To prove the point, he tells a story of a beggar he met in the slums of Bahir Dar, Ethiopia. Totally dependable on the charity of passersby and surviving on the leftovers from a nearby restaurant, she did not hesitate to send her eight-year old daughter to school even if it meant having to put some money aside for a textbook.
“You see? She saw her daughter’s future, as well as her own, in the child’s education. It’s as simple as that,” says the tireless social mobiliser who together with his two colleagues from Nepal and Morocco typically rubbed shoulders with the ministers in the morning and talked to the common folk in the afternoon (or vice versa) for the duration of the tour.
Encouraging signs
There were encouraging signs all along the way that African partners are eager
to embrace some of the concepts that have been tested and proven worthwhile in India. One such moment of glory came during a workshop in Addis Ababa, where the battle was raging among the advocates of child work, including some ministerial officials, and their critics.
Deciding he had heard enough, a leader of one community-based organization from the city of Adama stood up and declared he would create a child labour free zone in his area. “Leave it to the communities, nothing is impossible on the grassroots level,” he said, drawing applause from the idealist wing in the room, with the loudest cheers coming – predictably – from Mr. Reddy, who is otherwise very much aware of the complex situation in Africa.

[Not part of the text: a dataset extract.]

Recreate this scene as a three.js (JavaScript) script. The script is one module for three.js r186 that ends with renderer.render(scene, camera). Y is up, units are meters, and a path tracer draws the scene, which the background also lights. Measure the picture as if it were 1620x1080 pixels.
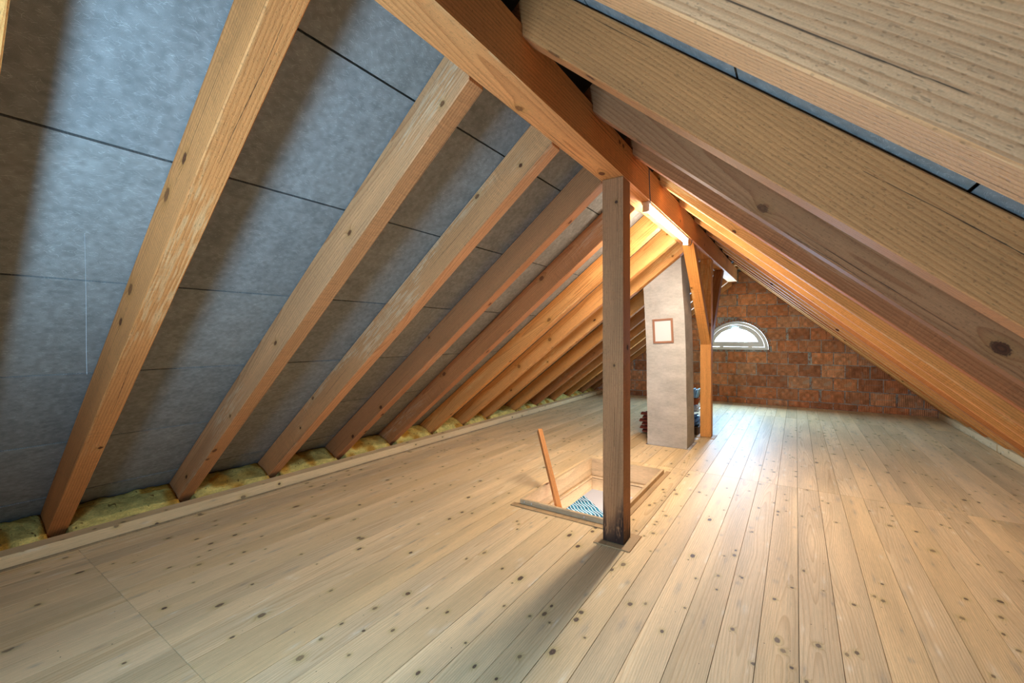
import * as THREE from 'three';
import { mergeGeometries } from 'three/addons/utils/BufferGeometryUtils.js';
import { RoundedBoxGeometry } from 'three/addons/geometries/RoundedBoxGeometry.js';
import { RectAreaLightUniformsLib } from 'three/addons/lights/RectAreaLightUniformsLib.js';

// ---------------------------------------------------------------- camera, sky, light, exposure
const scene = new THREE.Scene();
const camera = new THREE.PerspectiveCamera(77.54, 1620 / 1080, 0.03, 200);
camera.position.set(0, 1.42, 0);
camera.rotation.order = 'YXZ';
camera.rotation.set(THREE.MathUtils.degToRad(-0.589), THREE.MathUtils.degToRad(33.747), THREE.MathUtils.degToRad(-0.22));

const renderer = new THREE.WebGLRenderer({ antialias: true });
renderer.toneMapping = THREE.LinearToneMapping;
renderer.toneMappingExposure = 1.58;
renderer.shadowMap.enabled = true;
RectAreaLightUniformsLib.init();
scene.background = new THREE.Color(0.80, 0.95, 1.12).multiplyScalar(8.0);       // bright overcast sky, seen through the windows

const LAMP_COLOR = new THREE.Color(1.0, 0.90, 0.76), LAMP_POWER = 0.34, LAMP_DOWN = 175;         // fluorescent tube under the ridge beam
const DAY_COLOR = new THREE.Color(0.42, 0.79, 1.20), DAY_POWER = 88;           // daylight in the rear gable window (behind the camera)
const DAY_FAR_POWER = 230;                                                       // daylight in the far gable window
const BELOW_POWER = 55;                                                          // ceiling light of the room under the hatch

// ---------------------------------------------------------------- helpers
function rng(seed) { let a = seed >>> 0; return () => { a = (a + 0x6D2B79F5) | 0; let t = Math.imul(a ^ (a >>> 15), 1 | a); t = (t + Math.imul(t ^ (t >>> 7), 61 | t)) ^ t; return ((t ^ (t >>> 14)) >>> 0) / 4294967296; }; }
const rand = rng(7);
const rr = (a, b) => a + (b - a) * rand();
const clamp = (x, a = 0, b = 1) => Math.min(b, Math.max(a, x));
const mix = (a, b, t) => a + (b - a) * t;
const sstep = (a, b, x) => { const t = clamp((x - a) / (b - a)); return t * t * (3 - 2 * t); };
const HT = new Float32Array(65536); { const r = rng(99); for (let i = 0; i < 65536; i++) HT[i] = r(); }
const hash2 = (x, y) => HT[((x * 73 + y * 5077 + ((x * y) & 1023)) & 65535)];
function vn(x, y) {
  const xi = Math.floor(x), yi = Math.floor(y); let fx = x - xi, fy = y - yi;
  fx = fx * fx * (3 - 2 * fx); fy = fy * fy * (3 - 2 * fy);
  const a = hash2(xi, yi), b = hash2(xi + 1, yi), c = hash2(xi, yi + 1), d = hash2(xi + 1, yi + 1);
  return a + (b - a) * fx + (c - a) * fy + (a - b - c + d) * fx * fy;
}
const used = {};
function numbered(name) { const n = used[name] = (used[name] ?? -1) + 1; return n ? name + '_' + String(n).padStart(3, '0') : name; }
function finish(o) { o.traverse((m) => { if (m.isMesh) { m.castShadow = true; m.receiveShadow = true; } }); return o; }
function mesh(name, geo, mat, parent) {
  const m = new THREE.Mesh(geo, mat); m.name = numbered(name); m.castShadow = m.receiveShadow = true; (parent ?? scene).add(m); return m;
}
function group(name, parent) { const g = new THREE.Group(); g.name = numbered(name); (parent ?? scene).add(g); return g; }
function tag(o, label, category, grp) { o.userData.label = label; o.userData.category = category; if (grp) o.userData.group = grp; return o; }
function structure(o) { o.userData.kind = 'structure'; return o; }
const srgb = (r, g, b) => new THREE.Color().setRGB(r / 255, g / 255, b / 255, THREE.SRGBColorSpace);

// ---------------------------------------------------------------- textures
function dataTex(data, W, H, color = true, wrap = THREE.RepeatWrapping) {
  const t = new THREE.DataTexture(data, W, H, THREE.RGBAFormat);
  t.wrapS = t.wrapT = wrap; t.magFilter = THREE.LinearFilter; t.minFilter = THREE.LinearMipmapLinearFilter; t.generateMipmaps = true; t.anisotropy = 8;
  if (color) t.colorSpace = THREE.SRGBColorSpace;
  t.needsUpdate = true; return t;
}
// an atlas of sawn boards: every strip is one face, ML metres long and MH metres wide
function woodAtlas(o) {
  const { W, H, n, ML, MH, seed } = o, R = rng(seed), data = new Uint8Array(W * H * 4), sh = Math.floor(H / n);
  const bump = o.bump ? new Uint8Array(W * H * 4) : null;
  for (let k = 0; k < n; k++) {
    const knots = [], count = Math.round(o.knots * ML * MH * mix(0.55, 1.5, R()));
    for (let i = 0; i < count; i++) {
      const r = o.knotR * mix(0.35, 1.25, R() * R() + 0.15 * R());
      knots.push({ x: R() * ML, y: MH * mix(0.04, 0.96, R()), r, e: mix(1.0, 1.9, R()), dark: mix(0.45, 1, R()), hollow: R() < 0.2 });
    }
    const nails = []; if (o.nails) for (let x = 0.08 + R() * 0.1; x < ML; x += o.nails) for (const y of [0.25, 0.75]) if (R() < 0.55) nails.push([x + (R() - .5) * .02, MH * y + (R() - .5) * .03, mix(.0012, .0028, R())]);
    const stains = []; if (o.stains) for (let i = 0; i < ML * o.stains; i++) stains.push([R() * ML, R() * MH, mix(0.02, 0.09, R()), mix(0.006, 0.02, R()), R()]);
    const cracks = []; if (o.cracks) for (let i = 0; i < ML * o.cracks; i++) { const x0 = R() * ML; cracks.push([x0, x0 + mix(.15, .9, R()), MH * R(), R() * 50]); }
    const ox = R() * 300, oy = R() * 300, yc0 = mix(-0.5, 1.5, R()) * MH, tone = mix(-1, 1, R()), hue = mix(-1, 1, R()), saw = R() < .6 ? 1 : .4, d00 = mix(0.012, 0.06, R());
    const white = o.white && R() < 0.5 ? 1 : 0;
    for (let px = 0; px < W; px++) {
      const x = px / W * ML, yc = yc0 + (vn(x * 0.45 + ox, oy) - 0.5) * 0.16, d0 = d00 + 0.05 * vn(x * 0.6 + ox, oy + 9);
      const near = knots.filter((q) => Math.abs(q.x - x) < q.r * q.e * 4.5);
      const nn = nails.filter((q) => Math.abs(q[0] - x) < q[2] * 2), ss = stains.filter((q) => Math.abs(q[0] - x) < q[2] * 2), cc = cracks.filter((q) => x > q[0] && x < q[1]);
      for (let py = 0; py < sh; py++) {
        const y = py / (sh - 1) * MH, dy = y - yc;
        let ring = Math.sqrt(dy * dy + d0 * d0) * o.rings + (vn(x * 2.2 + ox, y * 26 + oy) - 0.5) * 0.9, knot = 0, rim = 0, halo = 0, kr = 0;
        for (const q of near) {
          const ex = (x - q.x) / (q.r * q.e), ey = (y - q.y) / q.r, e2 = ex * ex + ey * ey;
          if (e2 > 18) continue;
          const e = Math.sqrt(e2) * (0.85 + 0.3 * vn(x * 260 + ox, y * 260));
          ring += 1.4 * Math.exp(-e2 / 5) * Math.sign(q.y - yc || 1);
          if (e < 1.06) { knot = Math.max(knot, sstep(1.06, 0.88, e) * q.dark); kr = 0.5 + 0.5 * Math.sin(e * 9); if (q.hollow && e < 0.45) knot = 1.25 * q.dark; }
          rim = Math.max(rim, Math.exp(-((e - 1) * (e - 1)) / 0.02) * q.dark);
          halo = Math.max(halo, Math.exp(-e2 / 4.5));
        }
        const t = ring - Math.floor(ring), late = t * t * t * (1 - sstep(0.93, 1, t));
        const fib = vn(x * 26 + ox, y * 1500 + oy) - 0.5, fib2 = vn(x * 7 + ox, y * 420) - 0.5, blot = vn(x * 1.7 + ox, y * 12 + oy) - 0.5, sp = vn(x * 700 + ox, y * 700) - 0.5;
        let l = 1 + tone * o.tone + fib * 0.10 + fib2 * 0.07 + blot * 0.12 + sp * 0.05;
        const g = late * o.late;
        let r = mix(o.base[0], o.dark[0], g), gg = mix(o.base[1], o.dark[1], g), b = mix(o.base[2], o.dark[2], g);
        r *= 1 + hue * 0.02 * (o.hue ?? 1); b *= 1 - hue * 0.06 * (o.hue ?? 1);
        let h = 0.6 - late * 0.25 + fib * 0.15;
        if (o.saw) {
          const sm = (vn(x * 230 + vn(x * 9, y * 24) * 5 + ox, y * 16) - 0.5) * sstep(0.3, 0.75, vn(x * 5 + ox, y * 12 + 8)), fl = sstep(0.80, 0.9, vn(x * 110 + ox, y * 520)); l += sm * o.saw * saw - fl * 0.13; h += sm * 0.4 * saw - fl * .35 + (vn(x * 500, y * 420 + ox) - .5) * .35;
        }
        if (white) { const w = sstep(0.66, 0.85, vn(x * 1.6 + ox + 40, y * 9 + oy)) * sstep(0.35, 0.75, vn(x * 14, y * 210 + ox)); r = mix(r, 226, w * .45); gg = mix(gg, 212, w * .45); b = mix(b, 192, w * .45); }
        l *= 1 - halo * 0.10; b *= 1 - halo * 0.10;
        for (const q of ss) { const a = (x - q[0]) / q[2], c = (y - q[1]) / q[3], e = a * a + c * c; if (e < 4) { const w = Math.exp(-e * 1.5) * (0.12 + 0.25 * vn(x * 60 + ox, y * 200)); if (q[4] < .6) { r = mix(r, 120, w); gg = mix(gg, 112, w); b = mix(b, 112, w); } else { r = mix(r, 240, w * 1.5); gg = mix(gg, 232, w * 1.5); b = mix(b, 215, w * 1.5); } } }
        if (o.foot) { const w = sstep(0.30, 0.02, x - 0.26 * (vn(y * 26 + ox, 3) - .3)) * sstep(0.18, 0.62, vn(x * 13 + ox, y * 90) * .6 + vn(x * 60, y * 300 + ox) * .4 + 0.34 * sstep(.12, 0, x)); r = mix(r, 38, w * .8); gg = mix(gg, 27, w * .8); b = mix(b, 26, w * .8); }
        if (knot > 0) { const c = mix(0.75, 1.05, kr); r = mix(r, o.knotC[0] * c, clamp(knot)); gg = mix(gg, o.knotC[1] * c, clamp(knot)); b = mix(b, o.knotC[2] * c, clamp(knot)); }
        if (rim > 0.02) { const w = rim * 0.6; r = mix(r, o.knotC[0] * .5, w); gg = mix(gg, o.knotC[1] * .5, w); b = mix(b, o.knotC[2] * .55, w); }
        for (const q of nn) { const a = x - q[0], c = y - q[1]; if (a * a + c * c < q[2] * q[2]) l *= 0.4; }
        for (const q of cc) { const cy = q[2] + (vn(x * 3, q[3]) - .5) * .008, w = .0004 * Math.sin(Math.PI * (x - q[0]) / (q[1] - q[0])) + .0002; if (Math.abs(y - cy) < w * 2) { const a = 1 - clamp((Math.abs(y - cy) - w) / w); l *= 1 - .6 * a; h -= .3 * a; } }
        const i = ((k * sh + py) * W + px) * 4;
        data[i] = clamp(r * l, 0, 255); data[i + 1] = clamp(gg * l, 0, 255); data[i + 2] = clamp(b * l, 0, 255); data[i + 3] = 255;
        if (bump) { bump[i] = bump[i + 1] = bump[i + 2] = clamp(h, 0, 1) * 255; bump[i + 3] = 255; }
      }
    }
  }
  const map = dataTex(data, W, H, true, THREE.MirroredRepeatWrapping);
  return { map, bump: bump && dataTex(bump, W, H, false, THREE.MirroredRepeatWrapping), n, ML, MH, sh: sh * n / H };
}
const FLOOR = [11, 12].map((seed) => woodAtlas({ W: 2048, H: 2048, n: 16, ML: 4.0, MH: 0.159, seed, base: [224, 195, 152], dark: [190, 150, 104], late: 0.6, hue: 0.35, rings: 110, tone: 0.05, knots: 15, knotR: 0.0125, knotC: [126, 98, 80], nails: 0.72, stains: 3 }));
const BEAM = [21, 22].map((seed) => woodAtlas({ W: 2048, H: 2040, n: 12, ML: 2.4, MH: 0.2, seed, base: [210, 156, 110], dark: [168, 108, 66], late: 0.7, rings: 80, tone: 0.07, knots: 4.2, knotR: 0.019, knotC: [116, 68, 42], saw: 0.10, cracks: 0.45, white: true, bump: true }));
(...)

“I know the difficulties these people are facing are enormous compared to India. It is not even a day to day, but an hour to hour struggle. And sometimes they really have nowhere to turn, being essentially stateless societies with minimum intervention coming from above. But nevertheless, change is possible, in fact it is necessary, if we are serious about the commitments made as part of the Millennium Development Goals,” he says.
Inspiriration and energy
What Africa Tour clearly succeeded at was inspiring and energizing the movement against child labour in the respective countries as it progressed across the continent. There now seems to be a stronger sense of being in this fight together. At least, that much was clear from the words of some of the delegates invited to the Leadership Forum in Nairobi, which closed the tour in early November.
"Much as the countries may be different, the child labour issue is the same and the major benefits come from cross-fertilization of ideas with colleagues from India, Nepal, Morocco, Uganda, Ethiopia and Kenya," said Pascal Masocha of Coalition against Child Labour in Zimbabwe (CACLAZ).

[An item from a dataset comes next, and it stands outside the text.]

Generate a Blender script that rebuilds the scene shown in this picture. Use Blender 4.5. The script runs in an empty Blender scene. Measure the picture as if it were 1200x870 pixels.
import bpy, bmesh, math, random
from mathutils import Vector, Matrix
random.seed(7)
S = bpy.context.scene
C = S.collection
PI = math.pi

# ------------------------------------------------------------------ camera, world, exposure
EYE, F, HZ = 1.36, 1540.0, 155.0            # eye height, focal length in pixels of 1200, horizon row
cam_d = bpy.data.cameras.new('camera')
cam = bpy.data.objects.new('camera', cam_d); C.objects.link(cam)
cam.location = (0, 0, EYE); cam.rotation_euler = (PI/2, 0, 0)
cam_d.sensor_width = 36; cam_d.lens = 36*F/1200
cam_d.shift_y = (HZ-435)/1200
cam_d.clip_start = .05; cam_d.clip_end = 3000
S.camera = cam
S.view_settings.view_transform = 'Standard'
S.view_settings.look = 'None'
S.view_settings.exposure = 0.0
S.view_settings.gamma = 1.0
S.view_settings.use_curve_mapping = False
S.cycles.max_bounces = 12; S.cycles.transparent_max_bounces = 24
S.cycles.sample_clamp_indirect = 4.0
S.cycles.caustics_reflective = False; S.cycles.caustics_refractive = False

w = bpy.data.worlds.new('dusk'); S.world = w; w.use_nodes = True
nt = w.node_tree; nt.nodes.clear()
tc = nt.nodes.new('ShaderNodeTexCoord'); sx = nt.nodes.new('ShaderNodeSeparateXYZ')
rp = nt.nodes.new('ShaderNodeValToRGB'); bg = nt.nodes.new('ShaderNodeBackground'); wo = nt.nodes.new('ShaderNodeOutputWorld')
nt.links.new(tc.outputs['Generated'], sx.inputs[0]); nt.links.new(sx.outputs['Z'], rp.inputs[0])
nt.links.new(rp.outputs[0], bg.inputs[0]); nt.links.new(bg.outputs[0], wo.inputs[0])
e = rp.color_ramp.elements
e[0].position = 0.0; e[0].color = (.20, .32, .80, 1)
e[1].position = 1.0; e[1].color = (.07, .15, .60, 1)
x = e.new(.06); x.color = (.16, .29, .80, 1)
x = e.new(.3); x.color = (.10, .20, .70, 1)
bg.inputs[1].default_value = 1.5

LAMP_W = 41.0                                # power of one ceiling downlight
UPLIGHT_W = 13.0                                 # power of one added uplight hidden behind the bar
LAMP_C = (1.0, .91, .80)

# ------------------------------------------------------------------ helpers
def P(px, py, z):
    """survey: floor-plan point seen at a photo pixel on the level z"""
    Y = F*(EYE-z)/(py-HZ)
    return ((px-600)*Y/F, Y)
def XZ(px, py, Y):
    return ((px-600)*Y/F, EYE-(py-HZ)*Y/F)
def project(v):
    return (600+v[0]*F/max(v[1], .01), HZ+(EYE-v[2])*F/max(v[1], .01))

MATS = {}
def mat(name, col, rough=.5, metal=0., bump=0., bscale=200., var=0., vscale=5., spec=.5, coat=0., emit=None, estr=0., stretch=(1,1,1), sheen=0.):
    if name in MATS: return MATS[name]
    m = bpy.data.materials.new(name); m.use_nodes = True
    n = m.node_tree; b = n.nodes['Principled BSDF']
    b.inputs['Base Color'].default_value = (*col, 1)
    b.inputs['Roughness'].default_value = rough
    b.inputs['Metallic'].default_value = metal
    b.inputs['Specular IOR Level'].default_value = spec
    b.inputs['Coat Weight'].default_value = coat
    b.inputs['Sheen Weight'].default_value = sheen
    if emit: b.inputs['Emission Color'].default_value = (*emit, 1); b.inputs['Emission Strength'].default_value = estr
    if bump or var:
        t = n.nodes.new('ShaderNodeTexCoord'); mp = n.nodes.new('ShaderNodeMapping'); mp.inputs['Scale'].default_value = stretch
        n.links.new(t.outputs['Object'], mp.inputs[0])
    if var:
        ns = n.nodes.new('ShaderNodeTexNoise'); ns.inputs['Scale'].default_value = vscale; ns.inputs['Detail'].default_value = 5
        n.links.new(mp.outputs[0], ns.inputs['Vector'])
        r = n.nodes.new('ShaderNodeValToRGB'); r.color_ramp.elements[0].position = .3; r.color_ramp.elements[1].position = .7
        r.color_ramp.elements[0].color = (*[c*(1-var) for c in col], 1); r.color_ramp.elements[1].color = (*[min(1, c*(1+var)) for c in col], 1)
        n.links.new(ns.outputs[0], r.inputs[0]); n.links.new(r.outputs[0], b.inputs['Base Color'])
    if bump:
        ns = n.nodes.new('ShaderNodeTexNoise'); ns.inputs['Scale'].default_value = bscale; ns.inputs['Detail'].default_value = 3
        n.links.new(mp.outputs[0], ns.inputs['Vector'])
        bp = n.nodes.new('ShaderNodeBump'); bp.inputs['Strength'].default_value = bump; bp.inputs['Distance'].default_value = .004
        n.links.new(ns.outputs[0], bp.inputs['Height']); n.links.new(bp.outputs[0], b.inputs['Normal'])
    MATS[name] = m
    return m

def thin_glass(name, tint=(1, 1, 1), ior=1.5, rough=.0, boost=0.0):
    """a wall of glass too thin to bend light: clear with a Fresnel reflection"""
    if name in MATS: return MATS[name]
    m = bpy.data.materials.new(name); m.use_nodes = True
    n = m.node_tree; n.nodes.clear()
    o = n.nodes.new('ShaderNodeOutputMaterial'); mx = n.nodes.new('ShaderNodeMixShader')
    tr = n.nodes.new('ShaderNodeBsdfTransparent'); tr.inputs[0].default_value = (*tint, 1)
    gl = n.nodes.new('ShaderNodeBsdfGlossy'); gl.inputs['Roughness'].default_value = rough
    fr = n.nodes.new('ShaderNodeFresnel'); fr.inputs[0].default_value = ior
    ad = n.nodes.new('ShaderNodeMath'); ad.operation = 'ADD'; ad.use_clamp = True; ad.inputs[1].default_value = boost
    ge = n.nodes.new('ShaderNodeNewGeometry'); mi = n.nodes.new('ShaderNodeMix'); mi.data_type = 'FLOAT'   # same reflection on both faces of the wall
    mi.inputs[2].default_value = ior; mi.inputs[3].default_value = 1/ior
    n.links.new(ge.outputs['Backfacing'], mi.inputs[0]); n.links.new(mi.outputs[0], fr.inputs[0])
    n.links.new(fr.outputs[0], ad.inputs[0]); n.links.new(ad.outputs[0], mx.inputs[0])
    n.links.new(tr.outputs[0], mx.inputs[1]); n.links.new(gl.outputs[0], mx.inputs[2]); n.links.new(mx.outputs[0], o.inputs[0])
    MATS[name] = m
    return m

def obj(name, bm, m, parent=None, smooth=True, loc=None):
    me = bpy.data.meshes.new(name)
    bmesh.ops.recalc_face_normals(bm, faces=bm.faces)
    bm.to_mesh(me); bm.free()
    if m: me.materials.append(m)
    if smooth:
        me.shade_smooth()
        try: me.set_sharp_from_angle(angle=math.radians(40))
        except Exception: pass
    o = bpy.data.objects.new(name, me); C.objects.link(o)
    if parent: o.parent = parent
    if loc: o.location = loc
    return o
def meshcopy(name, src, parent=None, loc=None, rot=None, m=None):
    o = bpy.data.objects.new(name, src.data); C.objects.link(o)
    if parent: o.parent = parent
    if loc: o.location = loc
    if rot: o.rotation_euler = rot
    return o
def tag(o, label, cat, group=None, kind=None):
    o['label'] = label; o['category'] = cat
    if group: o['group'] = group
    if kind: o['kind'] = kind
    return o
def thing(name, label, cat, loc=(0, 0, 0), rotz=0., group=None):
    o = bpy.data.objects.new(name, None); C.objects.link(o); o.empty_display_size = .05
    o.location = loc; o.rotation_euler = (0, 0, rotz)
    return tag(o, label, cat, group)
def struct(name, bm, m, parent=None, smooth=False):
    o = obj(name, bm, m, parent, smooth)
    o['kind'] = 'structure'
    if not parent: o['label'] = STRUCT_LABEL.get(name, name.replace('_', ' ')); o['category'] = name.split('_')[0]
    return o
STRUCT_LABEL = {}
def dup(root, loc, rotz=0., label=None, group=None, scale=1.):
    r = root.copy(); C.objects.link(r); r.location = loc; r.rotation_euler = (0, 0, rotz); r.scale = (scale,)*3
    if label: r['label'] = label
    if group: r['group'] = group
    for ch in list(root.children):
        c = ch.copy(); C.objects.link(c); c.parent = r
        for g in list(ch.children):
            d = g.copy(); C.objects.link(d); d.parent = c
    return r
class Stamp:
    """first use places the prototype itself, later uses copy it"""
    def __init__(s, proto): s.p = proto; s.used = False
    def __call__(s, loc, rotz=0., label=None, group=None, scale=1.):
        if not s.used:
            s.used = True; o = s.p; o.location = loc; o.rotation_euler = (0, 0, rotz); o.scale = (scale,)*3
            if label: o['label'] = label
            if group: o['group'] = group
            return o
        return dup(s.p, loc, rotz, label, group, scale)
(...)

Stephen Asiimwe of Uganda's Kids in Need (KIN) is in full agreement, saying that “forming an alliance and networking at national, regional and African level would be the best way to push the issue of child labour”.
Yes, we can
In fact the tour’s ending in Nairobi could not have come at a more opportune time. As Kenyans and their fellow Africans awoke to the news of Barack Obama’s victory in the US presidential elections, the air was thick with optimism and resolve to start changing things. Suddenly, putting an end to child labour and making sure no kid is left out of school seemed all but possible, even in a continent that suffers most from this scourge.
Never the one to miss an opportunity for a good publicity stunt, Venkat Reddy was there to capitalize on the moment. Taking the microphone to address the schoolchildren from several of Nairobi’s non-formal education facilities who filled many rows in the conference center hall, he asked them straight away:
“Can you help us stop child labour? Can you help us bring all of your friends who are working, and who are out of schools, to classrooms? Can you do it?”
It is doubtful that the Obama presidential campaign would dare to collect royalties for the chanting that followed, but it surely felt as if their boss was in the house at that particular moment.